Chego finalmente ao Obradoiro, com muita alegria, que só nao é maior porque agora Araceli nao está aqui. Alegria em estado puro é o que se consegue aqui, neste exato lugar. Nossa amiga nos encontra em frente ao Hostal de Los Reyes Católicos e nos abraçamos com alegria. Alegria de chegar e de reencontrar. Alegria de saber que voltei e voltarei outras vezes, com Araceli, com Maria Eliane, com Stella e, quem sabe, com Clarisse, que ainda nao completou um ano de vida.
A fila para entrar é grande, mas vale a pena. É um ritual cristao, mas que pessoas de todas as crenças ou agnósticos se submetem de bom grado. Na fila se misturam peregrinos que chegaram a pé, de perto ou de longe, com senhores e senhoras bem agasalhadas, jovens de todas as idades. Minha amiga foi barrada porque estava com uma sacola. As normas de segurança da catedral este ano estao rigidas, demais até.
Assistimos a Missa dos Peregrinos, com a tradicional lista dos que chegaram e de onde vieram. O bispo de Astorga concelebra a Missa.

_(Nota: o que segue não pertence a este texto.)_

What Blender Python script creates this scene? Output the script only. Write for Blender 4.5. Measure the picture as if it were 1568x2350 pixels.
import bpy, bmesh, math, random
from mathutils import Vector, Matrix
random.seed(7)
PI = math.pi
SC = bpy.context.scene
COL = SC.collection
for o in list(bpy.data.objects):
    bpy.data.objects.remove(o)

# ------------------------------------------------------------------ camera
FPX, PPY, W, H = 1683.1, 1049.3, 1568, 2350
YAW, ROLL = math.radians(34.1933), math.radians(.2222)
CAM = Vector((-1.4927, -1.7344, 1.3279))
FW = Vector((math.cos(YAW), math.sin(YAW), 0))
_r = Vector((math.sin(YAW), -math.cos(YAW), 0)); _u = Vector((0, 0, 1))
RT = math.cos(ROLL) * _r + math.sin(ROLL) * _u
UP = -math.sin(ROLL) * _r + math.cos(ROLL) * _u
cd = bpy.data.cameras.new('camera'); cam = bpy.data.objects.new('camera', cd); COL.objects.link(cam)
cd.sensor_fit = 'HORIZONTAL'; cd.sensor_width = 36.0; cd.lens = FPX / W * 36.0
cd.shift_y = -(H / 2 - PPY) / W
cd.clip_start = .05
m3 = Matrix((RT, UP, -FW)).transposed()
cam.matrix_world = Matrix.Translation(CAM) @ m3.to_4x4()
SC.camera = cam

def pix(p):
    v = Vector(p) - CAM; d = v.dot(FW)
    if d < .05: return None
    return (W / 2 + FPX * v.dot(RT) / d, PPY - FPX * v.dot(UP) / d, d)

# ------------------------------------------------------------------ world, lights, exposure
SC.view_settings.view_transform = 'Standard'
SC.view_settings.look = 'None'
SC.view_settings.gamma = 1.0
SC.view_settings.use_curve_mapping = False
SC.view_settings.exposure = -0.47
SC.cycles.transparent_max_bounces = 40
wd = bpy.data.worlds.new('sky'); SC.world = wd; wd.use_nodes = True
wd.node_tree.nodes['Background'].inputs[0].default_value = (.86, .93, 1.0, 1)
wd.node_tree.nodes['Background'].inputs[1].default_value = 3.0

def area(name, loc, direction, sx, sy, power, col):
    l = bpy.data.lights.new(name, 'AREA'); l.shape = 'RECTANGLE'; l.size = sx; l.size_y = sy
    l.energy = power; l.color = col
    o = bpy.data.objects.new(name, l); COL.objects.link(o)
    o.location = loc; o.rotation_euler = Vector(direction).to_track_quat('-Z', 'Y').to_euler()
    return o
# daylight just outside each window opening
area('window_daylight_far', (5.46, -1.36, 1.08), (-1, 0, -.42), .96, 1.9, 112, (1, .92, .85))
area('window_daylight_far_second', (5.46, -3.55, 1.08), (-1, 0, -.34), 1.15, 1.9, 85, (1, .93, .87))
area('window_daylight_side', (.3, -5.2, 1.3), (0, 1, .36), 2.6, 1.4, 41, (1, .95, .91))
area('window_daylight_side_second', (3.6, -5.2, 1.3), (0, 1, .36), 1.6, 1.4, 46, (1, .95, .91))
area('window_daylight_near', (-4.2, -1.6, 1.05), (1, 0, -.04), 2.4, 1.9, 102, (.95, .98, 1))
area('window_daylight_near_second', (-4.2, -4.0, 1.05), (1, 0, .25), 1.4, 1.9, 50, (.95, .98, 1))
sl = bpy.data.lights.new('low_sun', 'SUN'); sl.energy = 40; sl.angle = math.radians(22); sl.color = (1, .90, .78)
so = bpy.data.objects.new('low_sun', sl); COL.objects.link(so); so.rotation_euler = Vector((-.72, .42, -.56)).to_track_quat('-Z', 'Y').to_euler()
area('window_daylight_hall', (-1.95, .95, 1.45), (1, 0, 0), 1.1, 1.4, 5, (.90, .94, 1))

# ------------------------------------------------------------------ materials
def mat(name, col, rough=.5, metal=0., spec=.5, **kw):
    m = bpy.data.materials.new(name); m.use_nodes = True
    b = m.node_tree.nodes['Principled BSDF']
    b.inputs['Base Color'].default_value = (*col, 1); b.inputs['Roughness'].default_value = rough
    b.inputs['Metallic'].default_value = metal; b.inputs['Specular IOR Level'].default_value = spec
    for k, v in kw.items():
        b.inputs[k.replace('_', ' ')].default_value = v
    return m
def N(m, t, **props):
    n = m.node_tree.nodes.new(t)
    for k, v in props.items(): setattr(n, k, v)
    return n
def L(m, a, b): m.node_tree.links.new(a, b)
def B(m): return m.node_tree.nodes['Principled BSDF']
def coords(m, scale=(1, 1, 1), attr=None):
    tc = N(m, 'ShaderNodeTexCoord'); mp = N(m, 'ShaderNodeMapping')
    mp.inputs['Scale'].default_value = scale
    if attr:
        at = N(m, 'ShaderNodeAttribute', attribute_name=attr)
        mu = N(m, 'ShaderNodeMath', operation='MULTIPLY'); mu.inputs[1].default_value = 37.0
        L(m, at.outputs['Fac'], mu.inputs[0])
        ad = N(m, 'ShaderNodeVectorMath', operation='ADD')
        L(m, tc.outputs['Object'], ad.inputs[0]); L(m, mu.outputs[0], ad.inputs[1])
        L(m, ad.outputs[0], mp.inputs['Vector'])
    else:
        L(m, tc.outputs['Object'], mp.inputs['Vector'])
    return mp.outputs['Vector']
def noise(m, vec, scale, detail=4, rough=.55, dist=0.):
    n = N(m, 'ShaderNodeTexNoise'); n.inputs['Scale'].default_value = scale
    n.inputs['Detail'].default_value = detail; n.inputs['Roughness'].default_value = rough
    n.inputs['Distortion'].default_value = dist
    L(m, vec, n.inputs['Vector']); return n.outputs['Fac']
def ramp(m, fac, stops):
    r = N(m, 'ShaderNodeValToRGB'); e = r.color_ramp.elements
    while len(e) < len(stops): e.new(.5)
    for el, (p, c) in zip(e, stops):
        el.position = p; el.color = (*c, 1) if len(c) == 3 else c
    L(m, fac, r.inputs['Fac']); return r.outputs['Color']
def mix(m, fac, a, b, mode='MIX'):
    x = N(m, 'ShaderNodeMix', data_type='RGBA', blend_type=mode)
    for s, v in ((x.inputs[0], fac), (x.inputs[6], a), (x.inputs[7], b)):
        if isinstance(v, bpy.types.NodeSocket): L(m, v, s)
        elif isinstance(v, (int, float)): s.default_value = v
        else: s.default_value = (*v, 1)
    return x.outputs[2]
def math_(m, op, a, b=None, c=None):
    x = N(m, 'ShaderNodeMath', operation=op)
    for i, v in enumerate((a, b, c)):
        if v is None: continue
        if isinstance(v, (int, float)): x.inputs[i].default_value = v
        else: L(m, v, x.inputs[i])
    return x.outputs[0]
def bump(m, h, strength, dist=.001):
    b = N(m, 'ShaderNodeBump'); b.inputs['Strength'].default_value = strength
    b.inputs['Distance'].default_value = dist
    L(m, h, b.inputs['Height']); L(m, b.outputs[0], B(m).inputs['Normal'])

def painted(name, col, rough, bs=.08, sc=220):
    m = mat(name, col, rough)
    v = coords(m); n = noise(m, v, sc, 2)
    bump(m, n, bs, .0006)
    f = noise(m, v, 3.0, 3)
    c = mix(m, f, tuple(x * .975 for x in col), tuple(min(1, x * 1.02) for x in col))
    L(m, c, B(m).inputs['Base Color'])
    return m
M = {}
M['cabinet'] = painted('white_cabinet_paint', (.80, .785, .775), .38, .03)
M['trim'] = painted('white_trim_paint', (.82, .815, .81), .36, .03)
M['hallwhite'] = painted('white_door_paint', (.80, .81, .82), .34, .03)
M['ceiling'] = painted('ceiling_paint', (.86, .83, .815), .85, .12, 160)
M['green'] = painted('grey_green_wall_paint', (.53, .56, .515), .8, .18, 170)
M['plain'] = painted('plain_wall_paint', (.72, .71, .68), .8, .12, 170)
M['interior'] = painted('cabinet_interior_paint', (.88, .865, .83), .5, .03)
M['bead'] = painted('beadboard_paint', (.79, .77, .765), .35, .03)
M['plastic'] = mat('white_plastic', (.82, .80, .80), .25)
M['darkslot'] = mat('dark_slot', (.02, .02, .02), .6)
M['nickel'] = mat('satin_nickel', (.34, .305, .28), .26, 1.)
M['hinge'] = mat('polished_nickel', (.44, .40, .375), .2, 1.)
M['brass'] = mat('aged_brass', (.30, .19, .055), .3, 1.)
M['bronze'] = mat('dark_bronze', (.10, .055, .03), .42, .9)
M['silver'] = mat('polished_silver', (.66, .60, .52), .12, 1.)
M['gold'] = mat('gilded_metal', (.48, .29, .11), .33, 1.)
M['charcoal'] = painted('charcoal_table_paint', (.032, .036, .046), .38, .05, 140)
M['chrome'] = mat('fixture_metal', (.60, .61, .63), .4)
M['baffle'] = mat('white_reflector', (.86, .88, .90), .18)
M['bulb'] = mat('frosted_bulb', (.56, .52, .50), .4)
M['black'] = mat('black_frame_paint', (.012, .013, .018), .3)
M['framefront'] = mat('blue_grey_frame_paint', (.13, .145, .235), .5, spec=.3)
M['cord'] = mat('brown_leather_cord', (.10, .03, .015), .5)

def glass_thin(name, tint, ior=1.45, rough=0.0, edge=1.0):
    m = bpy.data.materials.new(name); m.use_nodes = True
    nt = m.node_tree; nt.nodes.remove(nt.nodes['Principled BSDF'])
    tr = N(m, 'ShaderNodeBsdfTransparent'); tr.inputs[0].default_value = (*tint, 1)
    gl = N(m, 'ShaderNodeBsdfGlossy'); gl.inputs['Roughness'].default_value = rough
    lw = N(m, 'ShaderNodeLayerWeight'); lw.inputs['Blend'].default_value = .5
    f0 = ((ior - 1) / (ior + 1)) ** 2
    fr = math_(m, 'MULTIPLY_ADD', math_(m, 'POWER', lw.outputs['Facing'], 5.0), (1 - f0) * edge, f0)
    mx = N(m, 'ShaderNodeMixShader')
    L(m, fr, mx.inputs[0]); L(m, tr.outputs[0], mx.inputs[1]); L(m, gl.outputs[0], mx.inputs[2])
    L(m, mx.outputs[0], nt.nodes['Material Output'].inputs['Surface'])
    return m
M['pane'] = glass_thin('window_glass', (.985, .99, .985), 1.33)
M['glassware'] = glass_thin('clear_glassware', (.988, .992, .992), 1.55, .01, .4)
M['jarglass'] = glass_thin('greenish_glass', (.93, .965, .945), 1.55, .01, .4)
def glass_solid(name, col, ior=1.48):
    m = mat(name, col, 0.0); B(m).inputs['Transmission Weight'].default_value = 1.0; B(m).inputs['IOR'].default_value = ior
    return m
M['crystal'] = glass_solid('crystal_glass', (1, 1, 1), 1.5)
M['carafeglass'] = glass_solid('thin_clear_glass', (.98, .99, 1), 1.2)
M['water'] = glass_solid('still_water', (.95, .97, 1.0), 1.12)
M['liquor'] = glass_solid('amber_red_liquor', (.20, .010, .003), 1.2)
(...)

Nao teve freirinha cantando desta vez. Era um padre. E um organista muito bom. A homilia nao foi nada de excepcional. Mas o bisto de Astorga fez a defesa da Igreja e do Papa, tema recorrente nestes tempos.
Ao final, o grande final. O botafumeiro. O imenso turíbulo é herança franquista - doaçao de franquistas para a Catedral - mas nesta Espanha que ainda nao cicatrizou as feridas do franquismo (Baltasar Garzón que o diga), esse ritual transcende. O efeito do imenso turíbulo oscilando no transepto, movido por oito homens - o líder dele é a cara do Ministro Gilmar - produz um efeito hipnótico sobre a multidao de crentes. A verticalidade do templo gótico reforça essse efeito. E os aplausos sao inevitáveis.
Viva Santiago.
Amanha sigo para Finisterre, o fim da terra plana dos antigos.
Voltarei ao Caminho outras vezes, com certeza.

Comentários

Belenâmbulo disse…
Alencar,
Lamento ter perdido o timing de seus relatos e, com isso, a oportunidade de mandar lembranças a Luzia, Felicidad e Ara, do Albergue Acuario...
A uma hora dessas, você já deve estar chegando a Negreira.

Abraço e bom caminho!
Alencar,

que boa chegada, ein?

Grande abraço, mano!
JOSE MARIA disse…
Obrigado, Belenâmbulo,
Obrigado, Vera.
Fiquei três dias sem Internet no Caminho de Finisterre, que é, digamos assim, um caminho pagao.
Mas foi muito legal voltar ao fim da terra, onde cheguei hoje e já voltei de ônibus para Santiago.
Amanha cedo vou para Zamora, em busca de informaçoes sobre minha avó, que nasceu ali em 1886 mais ou menos.
Valeu.
Valeu muito.
Voltarei para fazer o Caminho Português.